SET TASK
Return every record verbatim.

[Scenes as source code]
----------

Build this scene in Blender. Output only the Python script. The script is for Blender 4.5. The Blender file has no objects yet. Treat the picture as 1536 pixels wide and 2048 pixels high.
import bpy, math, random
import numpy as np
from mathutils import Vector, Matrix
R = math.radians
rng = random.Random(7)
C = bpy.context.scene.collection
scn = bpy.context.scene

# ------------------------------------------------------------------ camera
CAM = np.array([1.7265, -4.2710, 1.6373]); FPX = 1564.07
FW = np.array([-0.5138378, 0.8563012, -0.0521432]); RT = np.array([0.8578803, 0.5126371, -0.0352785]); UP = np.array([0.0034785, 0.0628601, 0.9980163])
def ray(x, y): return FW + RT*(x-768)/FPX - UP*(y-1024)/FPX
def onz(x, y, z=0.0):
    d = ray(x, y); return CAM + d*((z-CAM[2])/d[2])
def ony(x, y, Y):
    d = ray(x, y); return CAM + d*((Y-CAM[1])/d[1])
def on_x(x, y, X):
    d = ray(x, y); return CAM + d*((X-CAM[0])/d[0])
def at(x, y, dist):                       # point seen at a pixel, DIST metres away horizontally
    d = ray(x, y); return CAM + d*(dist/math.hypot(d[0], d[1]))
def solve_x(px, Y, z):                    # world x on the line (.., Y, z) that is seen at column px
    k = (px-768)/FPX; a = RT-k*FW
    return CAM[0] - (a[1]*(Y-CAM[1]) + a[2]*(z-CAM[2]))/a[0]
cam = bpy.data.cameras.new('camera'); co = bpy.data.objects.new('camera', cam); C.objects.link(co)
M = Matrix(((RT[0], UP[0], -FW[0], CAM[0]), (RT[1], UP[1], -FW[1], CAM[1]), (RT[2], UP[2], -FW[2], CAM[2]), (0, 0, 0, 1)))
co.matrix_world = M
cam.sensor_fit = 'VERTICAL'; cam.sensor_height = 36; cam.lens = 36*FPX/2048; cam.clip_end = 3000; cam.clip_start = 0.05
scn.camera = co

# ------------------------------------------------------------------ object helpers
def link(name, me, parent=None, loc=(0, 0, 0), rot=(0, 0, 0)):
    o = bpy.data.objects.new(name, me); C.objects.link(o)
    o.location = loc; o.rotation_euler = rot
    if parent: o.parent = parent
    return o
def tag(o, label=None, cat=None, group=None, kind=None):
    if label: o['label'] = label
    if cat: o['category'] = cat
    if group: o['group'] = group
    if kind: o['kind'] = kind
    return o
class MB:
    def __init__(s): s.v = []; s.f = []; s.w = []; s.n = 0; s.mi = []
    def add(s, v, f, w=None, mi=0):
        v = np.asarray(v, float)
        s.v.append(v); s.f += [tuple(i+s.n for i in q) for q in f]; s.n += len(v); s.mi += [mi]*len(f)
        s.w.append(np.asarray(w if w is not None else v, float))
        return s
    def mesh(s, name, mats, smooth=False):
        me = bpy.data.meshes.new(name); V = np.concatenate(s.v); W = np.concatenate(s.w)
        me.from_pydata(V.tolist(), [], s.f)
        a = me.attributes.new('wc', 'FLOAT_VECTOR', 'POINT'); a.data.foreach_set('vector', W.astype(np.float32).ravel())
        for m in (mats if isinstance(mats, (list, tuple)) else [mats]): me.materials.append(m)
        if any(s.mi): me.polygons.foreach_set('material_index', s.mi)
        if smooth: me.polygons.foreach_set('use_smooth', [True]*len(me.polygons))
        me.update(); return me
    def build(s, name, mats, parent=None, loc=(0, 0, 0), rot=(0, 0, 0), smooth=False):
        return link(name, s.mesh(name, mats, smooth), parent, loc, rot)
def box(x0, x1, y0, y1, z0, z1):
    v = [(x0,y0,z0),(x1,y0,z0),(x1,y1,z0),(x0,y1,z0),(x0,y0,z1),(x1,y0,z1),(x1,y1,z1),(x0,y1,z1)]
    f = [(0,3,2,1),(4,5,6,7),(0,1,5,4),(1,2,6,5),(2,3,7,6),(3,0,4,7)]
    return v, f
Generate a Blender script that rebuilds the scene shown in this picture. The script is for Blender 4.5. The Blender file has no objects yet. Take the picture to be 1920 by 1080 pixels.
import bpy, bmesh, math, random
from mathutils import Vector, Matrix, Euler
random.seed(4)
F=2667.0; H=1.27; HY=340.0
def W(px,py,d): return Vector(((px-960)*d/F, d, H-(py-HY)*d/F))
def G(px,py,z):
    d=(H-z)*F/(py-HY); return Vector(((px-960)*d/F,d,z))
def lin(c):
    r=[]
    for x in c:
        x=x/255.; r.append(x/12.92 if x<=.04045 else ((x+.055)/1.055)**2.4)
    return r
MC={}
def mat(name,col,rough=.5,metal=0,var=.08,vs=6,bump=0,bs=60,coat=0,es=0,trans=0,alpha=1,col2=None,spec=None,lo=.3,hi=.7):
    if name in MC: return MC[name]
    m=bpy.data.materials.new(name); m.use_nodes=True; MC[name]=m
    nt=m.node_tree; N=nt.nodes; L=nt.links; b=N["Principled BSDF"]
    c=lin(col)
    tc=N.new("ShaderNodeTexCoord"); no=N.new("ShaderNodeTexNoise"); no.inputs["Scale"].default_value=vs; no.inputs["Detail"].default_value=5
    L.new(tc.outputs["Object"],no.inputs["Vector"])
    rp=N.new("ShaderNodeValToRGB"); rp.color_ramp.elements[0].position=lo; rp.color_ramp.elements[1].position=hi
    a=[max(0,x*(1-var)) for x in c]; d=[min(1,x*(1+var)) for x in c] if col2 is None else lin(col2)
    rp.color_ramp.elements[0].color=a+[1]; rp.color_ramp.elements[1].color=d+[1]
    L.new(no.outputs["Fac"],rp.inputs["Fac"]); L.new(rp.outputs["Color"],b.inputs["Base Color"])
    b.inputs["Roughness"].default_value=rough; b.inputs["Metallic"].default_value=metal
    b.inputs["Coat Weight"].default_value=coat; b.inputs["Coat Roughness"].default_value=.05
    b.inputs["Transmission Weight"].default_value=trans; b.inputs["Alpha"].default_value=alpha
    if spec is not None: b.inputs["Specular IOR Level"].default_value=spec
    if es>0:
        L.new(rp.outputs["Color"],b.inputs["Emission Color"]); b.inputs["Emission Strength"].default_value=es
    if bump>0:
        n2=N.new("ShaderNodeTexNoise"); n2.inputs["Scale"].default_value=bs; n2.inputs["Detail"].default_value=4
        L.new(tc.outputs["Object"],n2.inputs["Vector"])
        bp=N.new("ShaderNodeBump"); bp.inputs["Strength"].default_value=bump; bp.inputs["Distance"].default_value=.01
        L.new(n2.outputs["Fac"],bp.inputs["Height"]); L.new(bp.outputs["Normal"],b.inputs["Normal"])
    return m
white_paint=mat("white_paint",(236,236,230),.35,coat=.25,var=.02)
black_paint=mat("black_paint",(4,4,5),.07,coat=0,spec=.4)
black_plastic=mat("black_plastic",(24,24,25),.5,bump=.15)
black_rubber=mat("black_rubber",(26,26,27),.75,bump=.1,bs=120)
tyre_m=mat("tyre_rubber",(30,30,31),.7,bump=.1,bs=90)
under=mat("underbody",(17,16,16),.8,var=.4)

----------

FULL OUTPUT
Build this scene in Blender. Output only the Python script. The script is for Blender 4.5. The Blender file has no objects yet. Treat the picture as 1536 pixels wide and 2048 pixels high.
import bpy, math, random
import numpy as np
from mathutils import Vector, Matrix
R = math.radians
rng = random.Random(7)
C = bpy.context.scene.collection
scn = bpy.context.scene

# ------------------------------------------------------------------ camera
CAM = np.array([1.7265, -4.2710, 1.6373]); FPX = 1564.07
FW = np.array([-0.5138378, 0.8563012, -0.0521432]); RT = np.array([0.8578803, 0.5126371, -0.0352785]); UP = np.array([0.0034785, 0.0628601, 0.9980163])
def ray(x, y): return FW + RT*(x-768)/FPX - UP*(y-1024)/FPX
def onz(x, y, z=0.0):
    d = ray(x, y); return CAM + d*((z-CAM[2])/d[2])
def ony(x, y, Y):
    d = ray(x, y); return CAM + d*((Y-CAM[1])/d[1])
def on_x(x, y, X):
    d = ray(x, y); return CAM + d*((X-CAM[0])/d[0])
def at(x, y, dist):                       # point seen at a pixel, DIST metres away horizontally
    d = ray(x, y); return CAM + d*(dist/math.hypot(d[0], d[1]))
def solve_x(px, Y, z):                    # world x on the line (.., Y, z) that is seen at column px
    k = (px-768)/FPX; a = RT-k*FW
    return CAM[0] - (a[1]*(Y-CAM[1]) + a[2]*(z-CAM[2]))/a[0]
cam = bpy.data.cameras.new('camera'); co = bpy.data.objects.new('camera', cam); C.objects.link(co)
M = Matrix(((RT[0], UP[0], -FW[0], CAM[0]), (RT[1], UP[1], -FW[1], CAM[1]), (RT[2], UP[2], -FW[2], CAM[2]), (0, 0, 0, 1)))
co.matrix_world = M
cam.sensor_fit = 'VERTICAL'; cam.sensor_height = 36; cam.lens = 36*FPX/2048; cam.clip_end = 3000; cam.clip_start = 0.05
scn.camera = co

# ------------------------------------------------------------------ object helpers
def link(name, me, parent=None, loc=(0, 0, 0), rot=(0, 0, 0)):
    o = bpy.data.objects.new(name, me); C.objects.link(o)
    o.location = loc; o.rotation_euler = rot
    if parent: o.parent = parent
    return o
def tag(o, label=None, cat=None, group=None, kind=None):
    if label: o['label'] = label
    if cat: o['category'] = cat
    if group: o['group'] = group
    if kind: o['kind'] = kind
    return o
class MB:
    def __init__(s): s.v = []; s.f = []; s.w = []; s.n = 0; s.mi = []
    def add(s, v, f, w=None, mi=0):
        v = np.asarray(v, float)
        s.v.append(v); s.f += [tuple(i+s.n for i in q) for q in f]; s.n += len(v); s.mi += [mi]*len(f)
        s.w.append(np.asarray(w if w is not None else v, float))
        return s
    def mesh(s, name, mats, smooth=False):
        me = bpy.data.meshes.new(name); V = np.concatenate(s.v); W = np.concatenate(s.w)
        me.from_pydata(V.tolist(), [], s.f)
        a = me.attributes.new('wc', 'FLOAT_VECTOR', 'POINT'); a.data.foreach_set('vector', W.astype(np.float32).ravel())
        for m in (mats if isinstance(mats, (list, tuple)) else [mats]): me.materials.append(m)
        if any(s.mi): me.polygons.foreach_set('material_index', s.mi)
        if smooth: me.polygons.foreach_set('use_smooth', [True]*len(me.polygons))
        me.update(); return me
    def build(s, name, mats, parent=None, loc=(0, 0, 0), rot=(0, 0, 0), smooth=False):
        return link(name, s.mesh(name, mats, smooth), parent, loc, rot)
def box(x0, x1, y0, y1, z0, z1):
    v = [(x0,y0,z0),(x1,y0,z0),(x1,y1,z0),(x0,y1,z0),(x0,y0,z1),(x1,y0,z1),(x1,y1,z1),(x0,y1,z1)]
    f = [(0,3,2,1),(4,5,6,7),(0,1,5,4),(1,2,6,5),(2,3,7,6),(3,0,4,7)]
    return v, f
Generate a Blender script that rebuilds the scene shown in this picture. The script is for Blender 4.5. The Blender file has no objects yet. Take the picture to be 1920 by 1080 pixels.
import bpy, bmesh, math, random
from mathutils import Vector, Matrix, Euler
random.seed(4)
F=2667.0; H=1.27; HY=340.0
def W(px,py,d): return Vector(((px-960)*d/F, d, H-(py-HY)*d/F))
def G(px,py,z):
    d=(H-z)*F/(py-HY); return Vector(((px-960)*d/F,d,z))
def lin(c):
    r=[]
    for x in c:
        x=x/255.; r.append(x/12.92 if x<=.04045 else ((x+.055)/1.055)**2.4)
    return r
MC={}
def mat(name,col,rough=.5,metal=0,var=.08,vs=6,bump=0,bs=60,coat=0,es=0,trans=0,alpha=1,col2=None,spec=None,lo=.3,hi=.7):
    if name in MC: return MC[name]
    m=bpy.data.materials.new(name); m.use_nodes=True; MC[name]=m
    nt=m.node_tree; N=nt.nodes; L=nt.links; b=N["Principled BSDF"]
    c=lin(col)
    tc=N.new("ShaderNodeTexCoord"); no=N.new("ShaderNodeTexNoise"); no.inputs["Scale"].default_value=vs; no.inputs["Detail"].default_value=5
    L.new(tc.outputs["Object"],no.inputs["Vector"])
    rp=N.new("ShaderNodeValToRGB"); rp.color_ramp.elements[0].position=lo; rp.color_ramp.elements[1].position=hi
    a=[max(0,x*(1-var)) for x in c]; d=[min(1,x*(1+var)) for x in c] if col2 is None else lin(col2)
    rp.color_ramp.elements[0].color=a+[1]; rp.color_ramp.elements[1].color=d+[1]
    L.new(no.outputs["Fac"],rp.inputs["Fac"]); L.new(rp.outputs["Color"],b.inputs["Base Color"])
    b.inputs["Roughness"].default_value=rough; b.inputs["Metallic"].default_value=metal
    b.inputs["Coat Weight"].default_value=coat; b.inputs["Coat Roughness"].default_value=.05
    b.inputs["Transmission Weight"].default_value=trans; b.inputs["Alpha"].default_value=alpha
    if spec is not None: b.inputs["Specular IOR Level"].default_value=spec
    if es>0:
        L.new(rp.outputs["Color"],b.inputs["Emission Color"]); b.inputs["Emission Strength"].default_value=es
    if bump>0:
        n2=N.new("ShaderNodeTexNoise"); n2.inputs["Scale"].default_value=bs; n2.inputs["Detail"].default_value=4
        L.new(tc.outputs["Object"],n2.inputs["Vector"])
        bp=N.new("ShaderNodeBump"); bp.inputs["Strength"].default_value=bump; bp.inputs["Distance"].default_value=.01
        L.new(n2.outputs["Fac"],bp.inputs["Height"]); L.new(bp.outputs["Normal"],b.inputs["Normal"])
    return m
white_paint=mat("white_paint",(236,236,230),.35,coat=.25,var=.02)
black_paint=mat("black_paint",(4,4,5),.07,coat=0,spec=.4)
black_plastic=mat("black_plastic",(24,24,25),.5,bump=.15)
black_rubber=mat("black_rubber",(26,26,27),.75,bump=.1,bs=120)
tyre_m=mat("tyre_rubber",(30,30,31),.7,bump=.1,bs=90)
under=mat("underbody",(17,16,16),.8,var=.4)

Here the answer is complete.